As described in other parts of this Wiki, INTEGRAT trains the AI researcher to read the mind of the robot - with regard to examination of individual data examples, feature extraction algorithms, and examination of the training data set as a whole.
One more aspect that can foil even the best trained AI algorithm is the field calibration for use in-situ. Quite a few errors resulting from a change in sensor circuitry can make even an excellent pattern recognition algorithm fail consistently. Besides changes in data range and scaling (which can be compensated for in the field) there may also be changes in the way the data is presented to the algorithm causing a dramatic segmentation change.
Segmentation is how the AI robot chops up a continuous stream of sensor data into discrete chunks which are independently classified. From this "stream of classifications" further, and more refined/abstract/advanced classifications can be determined (such as with deep learning networks, Hidden Markov Models, and linguistic analysis, etc.). If the original laboratory (in vitro) segmentation is very different from the field (in situ) parameters, the algorithms can fail even before the AI is even employed.

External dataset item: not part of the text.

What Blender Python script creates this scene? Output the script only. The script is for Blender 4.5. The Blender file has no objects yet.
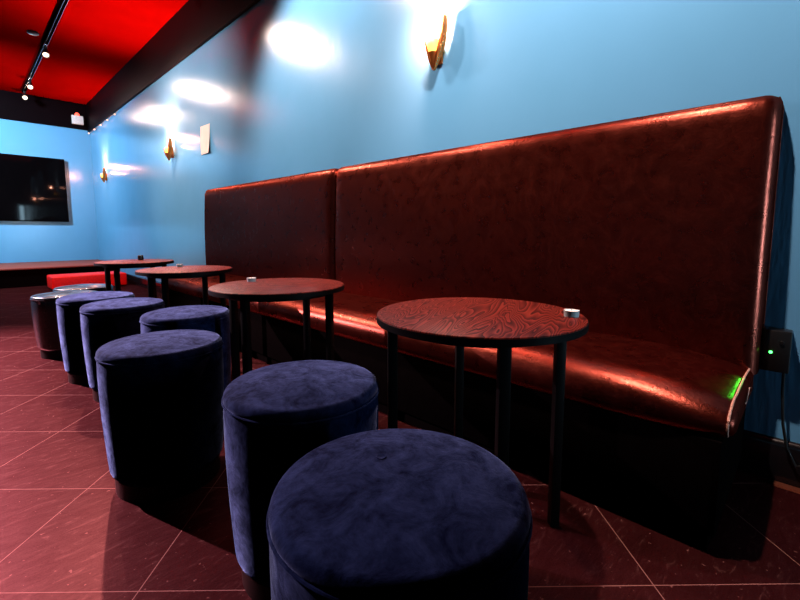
import bpy, bmesh, math, random
from mathutils import Vector, Matrix
random.seed(7)
PI = math.pi
scn = bpy.context.scene
COL = scn.collection

# ------------------------------------------------------------------ materials
def mat(name):
    m = bpy.data.materials.new(name); m.use_nodes = True
    nt = m.node_tree
    b = nt.nodes['Principled BSDF']
    return m, nt, b
def N(nt, t, **kw):
    n = nt.nodes.new(t)
    for k, v in kw.items(): setattr(n, k, v)
    return n
def L(nt, a, b): nt.links.new(a, b)
def math_node(nt, op, a, b=None):
    n = N(nt, 'ShaderNodeMath', operation=op)
    for i, v in enumerate((a, b)):
        if v is None: continue
        if isinstance(v, (int, float)): n.inputs[i].default_value = v
        else: L(nt, v, n.inputs[i])
    return n.outputs[0]
def noise(nt, vec, scale, detail=4, rough=.55, dist=0):
    n = N(nt, 'ShaderNodeTexNoise')
    n.inputs['Scale'].default_value = scale; n.inputs['Detail'].default_value = detail
    n.inputs['Roughness'].default_value = rough; n.inputs['Distortion'].default_value = dist
    if vec is not None: L(nt, vec, n.inputs['Vector'])
    return n.outputs['Fac']
def ramp(nt, fac, stops):
    r = N(nt, 'ShaderNodeValToRGB')
    el = r.color_ramp.elements
    while len(el) < len(stops): el.new(.5)
    for e, (p, c) in zip(el, stops):
        e.position = p; e.color = (*c, 1) if len(c) == 3 else c
    L(nt, fac, r.inputs['Fac'])
    return r.outputs['Color']
def bump(nt, b, h, strength, dist=.01):
    n = N(nt, 'ShaderNodeBump')
    n.inputs['Strength'].default_value = strength; n.inputs['Distance'].default_value = dist
    L(nt, h, n.inputs['Height']); L(nt, n.outputs['Normal'], b.inputs['Normal'])
def objco(nt, scale=None, rot=None):
    tc = N(nt, 'ShaderNodeTexCoord')
    o = tc.outputs['Object']
    if scale or rot:
        mp = N(nt, 'ShaderNodeMapping')
        if scale: mp.inputs['Scale'].default_value = scale
        if rot: mp.inputs['Rotation'].default_value = rot
        L(nt, o, mp.inputs['Vector']); o = mp.outputs['Vector']
    return o
def plain(name, col, rough=.5, metal=0, spec=.5, coat=0, var=.12, nscale=30, bmp=.05):
    m, nt, b = mat(name)
    co = objco(nt)
    f = noise(nt, co, nscale)
    L(nt, ramp(nt, f, [(.3, tuple(c*(1-var) for c in col)), (.7, tuple(min(1, c*(1+var)) for c in col))]), b.inputs['Base Color'])
    b.inputs['Roughness'].default_value = rough; b.inputs['Metallic'].default_value = metal
    b.inputs['Specular IOR Level'].default_value = spec; b.inputs['Coat Weight'].default_value = coat
    if bmp: bump(nt, b, f, bmp, .002)
    return m
def emit(name, col, strength):
    m, nt, b = mat(name)
    b.inputs['Base Color'].default_value = (*col, 1)
    b.inputs['Emission Color'].default_value = (*col, 1); b.inputs['Emission Strength'].default_value = strength
    return m

def wall_paint():
    m, nt, b = mat('blue_gloss_paint')
    co = objco(nt)
    f = noise(nt, co, 1.3, 3)
    L(nt, ramp(nt, f, [(.3, (.13, .42, .76)), (.7, (.15, .46, .84))]), b.inputs['Base Color'])
    b.inputs['Roughness'].default_value = .215
    b.inputs['Specular IOR Level'].default_value = .6
    # roller texture, drawn out a little down the wall
    f2 = noise(nt, objco(nt, (1, 1, .35)), 55, 3)
    f3 = noise(nt, objco(nt, (1, 1, .25)), 5, 2)
    h = math_node(nt, 'ADD', f2, math_node(nt, 'MULTIPLY', f3, 3.0))
    bump(nt, b, h, .10, .006)
    return m
def floor_tiles():
    m, nt, b = mat('dark_floor_tile')
    tc = N(nt, 'ShaderNodeTexCoord'); sep = N(nt, 'ShaderNodeSeparateXYZ'); L(nt, tc.outputs['Object'], sep.inputs[0])
    X, Y = sep.outputs[0], sep.outputs[1]
    s = 2**-.5; T = .392
    a = math_node(nt, 'MULTIPLY', math_node(nt, 'ADD', X, Y), s)
    c = math_node(nt, 'MULTIPLY', math_node(nt, 'SUBTRACT', X, Y), s)
    def line(v, off):
        u = math_node(nt, 'DIVIDE', math_node(nt, 'SUBTRACT', v, off), T)
        fr = math_node(nt, 'FRACT', math_node(nt, 'ADD', u, 100.5))
        d = math_node(nt, 'ABSOLUTE', math_node(nt, 'SUBTRACT', fr, .5))
        return math_node(nt, 'LESS_THAN', d, .0028)
    g = math_node(nt, 'MAXIMUM', line(a, .8905), line(c, .5965))
    co = tc.outputs['Object']
    f = noise(nt, co, 9, 6, .65)
    base = ramp(nt, f, [(.3, (.009, .0009, .0011)), (.7, (.016, .0022, .0025))])
    # scuffs and specks trodden into the tiles
    sc = noise(nt, objco(nt, (1, 3.5, 1), (0, 0, .6)), 14, 5, .7, 1.2)
    scm = ramp(nt, sc, [(.58, (0, 0, 0)), (.68, (1, 1, 1))])
    sp = noise(nt, co, 70, 2, .5)
    spm = ramp(nt, sp, [(.70, (0, 0, 0)), (.73, (1, 1, 1))])
    mk = math_node(nt, 'ADD', math_node(nt, 'MULTIPLY', scm, .22), math_node(nt, 'MULTIPLY', spm, .8))
    mx = N(nt, 'ShaderNodeMix', data_type='RGBA'); L(nt, mk, mx.inputs['Factor']); L(nt, base, mx.inputs['A']); mx.inputs['B'].default_value = (.16, .06, .055, 1)
    mg = N(nt, 'ShaderNodeMix', data_type='RGBA'); L(nt, g, mg.inputs['Factor']); L(nt, mx.outputs['Result'], mg.inputs['A']); mg.inputs['B'].default_value = (.22, .09, .08, 1)
    # matt tile body under a dull reddish wax
    out = nt.nodes['Material Output']
    df = N(nt, 'ShaderNodeBsdfDiffuse'); L(nt, mg.outputs['Result'], df.inputs['Color'])
    gz = N(nt, 'ShaderNodeBsdfGlossy'); gz.inputs['Roughness'].default_value = .42
    L(nt, ramp(nt, math_node(nt, 'ADD', math_node(nt, 'MULTIPLY', sc, .6), math_node(nt, 'MULTIPLY', noise(nt, co, 260, 2), .4)), [(.35, (.030, .008, .009)), (.65, (.060, .018, .019))]), gz.inputs['Color'])
    bp = N(nt, 'ShaderNodeBump'); bp.inputs['Strength'].default_value = .12; bp.inputs['Distance'].default_value = .002
    L(nt, math_node(nt, 'ADD', f, noise(nt, co, 220, 3)), bp.inputs['Height'])
    for q in (df, gz): L(nt, bp.outputs['Normal'], q.inputs['Normal'])
    ad = N(nt, 'ShaderNodeAddShader'); L(nt, df.outputs[0], ad.inputs[0]); L(nt, gz.outputs[0], ad.inputs[1])
    L(nt, ad.outputs[0], out.inputs['Surface']); nt.nodes.remove(b)
    return m
def leather():
    m, nt, b = mat('oxblood_leather')
    co = objco(nt)
    f = noise(nt, co, 4, 6, .6)
    base = ramp(nt, f, [(.3, (.006, .0003, .0003)), (.7, (.011, .0006, .0005))])
    cr = noise(nt, co, 7, 8, .72, 2.2)
    crm = ramp(nt, cr, [(.475, (0, 0, 0)), (.5, (1, 1, 1)), (.525, (0, 0, 0))])
    mx = N(nt, 'ShaderNodeMix', data_type='RGBA'); L(nt, math_node(nt, 'MULTIPLY', crm, .45), mx.inputs['Factor']); L(nt, base, mx.inputs['A']); mx.inputs['B'].default_value = (.045, .006, .004, 1)
    L(nt, mx.outputs['Result'], b.inputs['Base Color'])
    # dull waxed hide: a diffuse body under a warm, non-metallic sheen of its own colour
    out = nt.nodes['Material Output']
    df = N(nt, 'ShaderNodeBsdfDiffuse'); L(nt, mx.outputs['Result'], df.inputs['Color'])
    gz = N(nt, 'ShaderNodeBsdfGlossy'); gz.inputs['Color'].default_value = (.135, .028, .019, 1)
    L(nt, ramp(nt, noise(nt, co, 18, 5), [(.3, (.25,)*3), (.7, (.35,)*3)]), gz.inputs['Roughness'])
    ad = N(nt, 'ShaderNodeAddShader'); L(nt, df.outputs[0], ad.inputs[0]); L(nt, gz.outputs[0], ad.inputs[1])
    L(nt, ad.outputs[0], out.inputs['Surface']); nt.nodes.remove(b)
    h = math_node(nt, 'ADD', noise(nt, co, 130, 3), math_node(nt, 'ADD', math_node(nt, 'MULTIPLY', cr, 1.2), math_node(nt, 'MULTIPLY', noise(nt, co, 9, 2), 2.0)))
    n = N(nt, 'ShaderNodeBump'); n.inputs['Strength'].default_value = .17; n.inputs['Distance'].default_value = .004
    L(nt, h, n.inputs['Height'])
    for q in (df, gz): L(nt, n.outputs['Normal'], q.inputs['Normal'])
    return m
def velvet(name, dark, light, sheen):
    m, nt, b = mat(name)
    co = objco(nt)
    f = noise(nt, co, 17, 8, .7, .7)
    g = noise(nt, co, 90, 3)
    k = math_node(nt, 'ADD', math_node(nt, 'MULTIPLY', f, .8), math_node(nt, 'MULTIPLY', g, .2))
    L(nt, ramp(nt, k, [(.36, dark), (.66, light)]), b.inputs['Base Color'])
    b.inputs['Roughness'].default_value = .85; b.inputs['Specular IOR Level'].default_value = .02
    L(nt, ramp(nt, k, [(.38, (sheen*.25,)*3), (.62, (sheen,)*3)]), b.inputs['Sheen Weight'])
    b.inputs['Sheen Roughness'].default_value = .35; b.inputs['Sheen Tint'].default_value = (.36, .46, .92, 1)
    bump(nt, b, k, .35, .006)
    return m
def wood_top():
    m, nt, b = mat('reddish_oak_veneer')
    co = objco(nt, (1.0, 5.5, 1.0))
    oi = N(nt, 'ShaderNodeObjectInfo')
    of = N(nt, 'ShaderNodeVectorMath', operation='ADD')
    L(nt, co, of.inputs[0])
    cmb = N(nt, 'ShaderNodeCombineXYZ'); L(nt, math_node(nt, 'MULTIPLY', oi.outputs['Random'], 7.0), cmb.inputs[0]); L(nt, cmb.outputs[0], of.inputs[1])
    f = noise(nt, of.outputs[0], 2.2, 2, .45, .5)
    band = math_node(nt, 'FRACT', math_node(nt, 'MULTIPLY', f, 34))
    st = noise(nt, objco(nt, (3, 60, 1)), 9, 3)
    k = math_node(nt, 'ADD', math_node(nt, 'MULTIPLY', band, .75), math_node(nt, 'MULTIPLY', st, .3))
    L(nt, ramp(nt, k, [(.18, (.022, .002, .002)), (.5, (.10, .009, .006)), (.95, (.30, .038, .024))]), b.inputs['Base Color'])
    L(nt, ramp(nt, k, [(.2, (.5,)*3), (.8, (.36,)*3)]), b.inputs['Roughness'])
    b.inputs['Specular IOR Level'].default_value = .12; b.inputs['Specular Tint'].default_value = (1, .4, .3, 1)
    bump(nt, b, k, .10, .002)
    return m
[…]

Additional details can be found in a patent which describes several novel, non-obvious techniques to examine this issue. See US Patent 5867816:
The AI Robot is not useful if it requires a human expert to accompany the device when it is deployed in the field for day to day use. The robot must work on its own. Nevertheless, a quality assurance mechanism is required that makes the robot demonstrate it is working in “fully automatic” mode while a human expert grades it on the decisions the AI has made.
Independent Claims 1, 11, and 29 – The human expert examines and modifies the segmentation, features, and decision identifications to improve automated functioning.